▸ **INFORMATION SUPPLIED**:
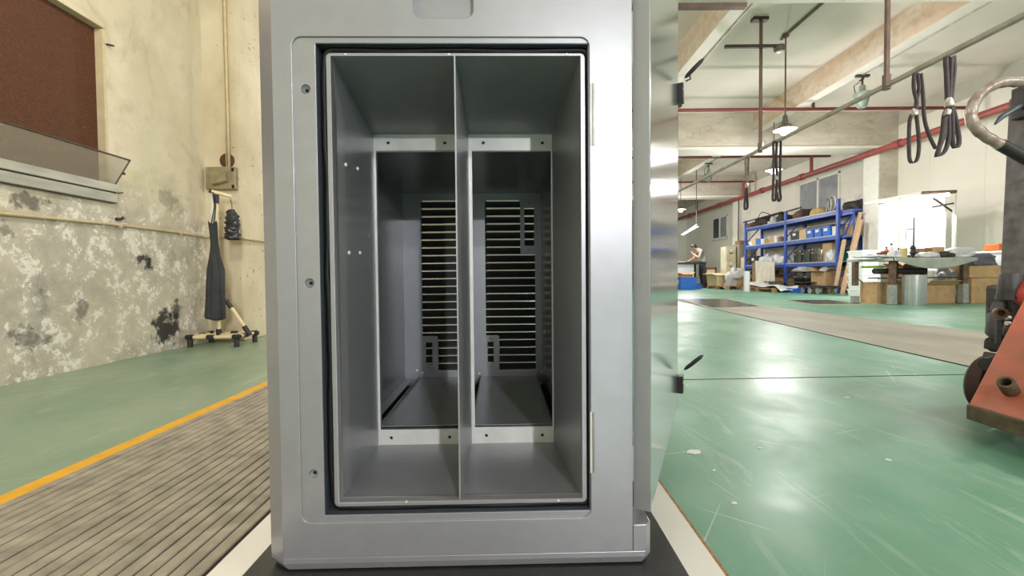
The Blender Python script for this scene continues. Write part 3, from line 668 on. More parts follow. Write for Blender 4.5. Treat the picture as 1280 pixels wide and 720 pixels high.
for i, (x, y) in enumerate(((1.4,-4.4), (-1.25,1.3), (4.4,-.6), (4.36,2.6), (-1.2,3.0+3.2), (1.2,13.0), (1.2,20.5), (2.65,-9.0))):  # unseen lamps of the hall; the one over the mat is added for the wall
    pendant(x, y, 2.80, 4.3, ('pendant lamp behind the photographer to the right', 'unseen lamp added above the ribbed mat to light the wall', 'pendant lamp over the lane beside the photographer', 'pendant lamp above the orange hand truck', 'pendant lamp behind the cabinet on the left', 'pendant lamp hidden behind the cabinet halfway down the hall', 'pendant lamp hidden behind the cabinet near the far end', 'pendant lamp far behind the photographer')[i], E*(2.0 if i == 0 else 7.5 if i == 7 else 0.55 if i == 1 else 1.0), (.95,.98,1) if i in (0,7) else (1,.93,.83) if i == 1 else (1,.95,.925))
def batten(a, b, label, rods, energy):
    a, b = Vector(a), Vector(b); L = thing('tube_light', label, 'lamp', (a+b)/2, 0); e = (b-a).normalized(); s_ = e.cross(Vector((0,0,1))).normalized()
    up = Vector((0,0,1)); h = .05
    MB().hexa([a-s_*h, a+s_*h, b+s_*h, b-s_*h, a-s_*.03+up*.05, a+s_*.03+up*.05, b+s_*.03+up*.05, b-s_*.03+up*.05]).build('housing', 'shade_white', L)
    for k in (-.028, .028): MB().tube([a+s_*k-up*.016+e*.03, b+s_*k-up*.016-e*.03], .014, 8).build('tube', 'tube_glow', L, smooth=True)
    for p_ in (a, b): MB().obox(p_+up*.0, (.07,.07,.05), math.atan2(e.y, e.x)).build('end_cap', 'dark_rod', L)
    for p_, top in rods: MB().tube([p_, (p_[0], p_[1], top)], .012, 6).build('drop_rod', 'dark_rod', L)
    ld = bpy.data.lights.new('tube_light_source', 'AREA'); ld.shape = 'RECTANGLE'; ld.size = (b-a).length*.9; ld.size_y = .08; ld.energy = energy; ld.color = (.95,.98,1)
    lo_ = bpy.data.objects.new('tube_light_source', ld); C.objects.link(lo_); lo_.parent = L; lo_.location = (0,0,-.04); lo_.rotation_euler = (0,0,math.atan2(e.y, e.x))
    return L
batten((6.42,15.5,2.2), (7.0,18.4,2.16), 'white tube light hung over the far workbench', [((6.46,15.7,2.24), 4.3)], 60)

# ------------------------------------------------------------------ pipes and hangers under the ceiling
mp = thing('sprinkler_main', 'thick red fire pipe along the right hand wall', 'pipe', (8.56, 12, 3.36))
MB().tube([(8.56,2,3.36), (8.56,26.5,3.36)], .07, 14).build('pipe', 'red_pipe', mp, smooth=True)
for y in (4.3, 7.5, 9.9, 13.2, 15.3, 18.4, 21.5): MB().cyl((8.56,y,3.36), (8.56,y+.16,3.36), .095, n=14).build('coupling', 'red_pipe', mp, smooth=True)
for i, (y, z, x0, lab) in enumerate(((8.85,3.73,1.5,'dark red cross pipe in front of the nearer ceiling girder'), (12.85,3.85,1.5,'dark red cross pipe just behind the nearer ceiling girder'), (16.6,3.92,1.5,'dark red cross pipe in front of the farther ceiling girder'), (20.8,3.98,1.5,'farthest dark red cross pipe above the red main'))):
    p_ = thing('sprinkler_branch', lab, 'pipe', (5, y, z), 0, 'sprinkler branch pipes'); xe = 9.1 if i == 0 else (9.4 if i == 1 else 8.95)
    MB().tube([(x0,y,z), (min(xe,9.08),y,z)], .032, 10).build('pipe', 'dark_red_pipe', p_, smooth=True)
    MB().tube([(8.56,y,3.4), (8.56,y,z)], .045, 10).build('drop', 'red_pipe', p_, smooth=True)
    MB().tube([(5.92,y,z), (5.92,y,3.9 if z < 3.84 else 4.31)], .022, 8).build('hanger', 'dark_rod', p_)
    MB().tube([(5.92,y,z), (5.92,y,z+.34)], .03, 8).build('hanger_sleeve', 'dark_rod', p_)
rl = thing('hanging_rail', 'long grey rail hung from rods with straps over it', 'rail', (3.72, 6.5, 2.37))
MB().tube([(3.72,1.5,2.37), (3.72,10.15,2.37)], .026, 12).build('rail_tube', 'grey_pipe', rl, smooth=True)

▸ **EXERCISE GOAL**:
Repeat only the lines between the start of the data and the line with "batten((6.42,15.5,2.2), (7.0,18.4,2.16), 'white", including those two lines, and skip the pictures.

▸ **EXPECTED ANSWER**:
The Blender Python script for this scene continues. Write part 3, from line 668 on. More parts follow. Write for Blender 4.5. Treat the picture as 1280 pixels wide and 720 pixels high.
for i, (x, y) in enumerate(((1.4,-4.4), (-1.25,1.3), (4.4,-.6), (4.36,2.6), (-1.2,3.0+3.2), (1.2,13.0), (1.2,20.5), (2.65,-9.0))):  # unseen lamps of the hall; the one over the mat is added for the wall
    pendant(x, y, 2.80, 4.3, ('pendant lamp behind the photographer to the right', 'unseen lamp added above the ribbed mat to light the wall', 'pendant lamp over the lane beside the photographer', 'pendant lamp above the orange hand truck', 'pendant lamp behind the cabinet on the left', 'pendant lamp hidden behind the cabinet halfway down the hall', 'pendant lamp hidden behind the cabinet near the far end', 'pendant lamp far behind the photographer')[i], E*(2.0 if i == 0 else 7.5 if i == 7 else 0.55 if i == 1 else 1.0), (.95,.98,1) if i in (0,7) else (1,.93,.83) if i == 1 else (1,.95,.925))
def batten(a, b, label, rods, energy):
    a, b = Vector(a), Vector(b); L = thing('tube_light', label, 'lamp', (a+b)/2, 0); e = (b-a).normalized(); s_ = e.cross(Vector((0,0,1))).normalized()
    up = Vector((0,0,1)); h = .05
    MB().hexa([a-s_*h, a+s_*h, b+s_*h, b-s_*h, a-s_*.03+up*.05, a+s_*.03+up*.05, b+s_*.03+up*.05, b-s_*.03+up*.05]).build('housing', 'shade_white', L)
    for k in (-.028, .028): MB().tube([a+s_*k-up*.016+e*.03, b+s_*k-up*.016-e*.03], .014, 8).build('tube', 'tube_glow', L, smooth=True)
    for p_ in (a, b): MB().obox(p_+up*.0, (.07,.07,.05), math.atan2(e.y, e.x)).build('end_cap', 'dark_rod', L)
    for p_, top in rods: MB().tube([p_, (p_[0], p_[1], top)], .012, 6).build('drop_rod', 'dark_rod', L)
    ld = bpy.data.lights.new('tube_light_source', 'AREA'); ld.shape = 'RECTANGLE'; ld.size = (b-a).length*.9; ld.size_y = .08; ld.energy = energy; ld.color = (.95,.98,1)
    lo_ = bpy.data.objects.new('tube_light_source', ld); C.objects.link(lo_); lo_.parent = L; lo_.location = (0,0,-.04); lo_.rotation_euler = (0,0,math.atan2(e.y, e.x))
    return L
batten((6.42,15.5,2.2), (7.0,18.4,2.16), 'white tube light hung over the far workbench', [((6.46,15.7,2.24), 4.3)], 60)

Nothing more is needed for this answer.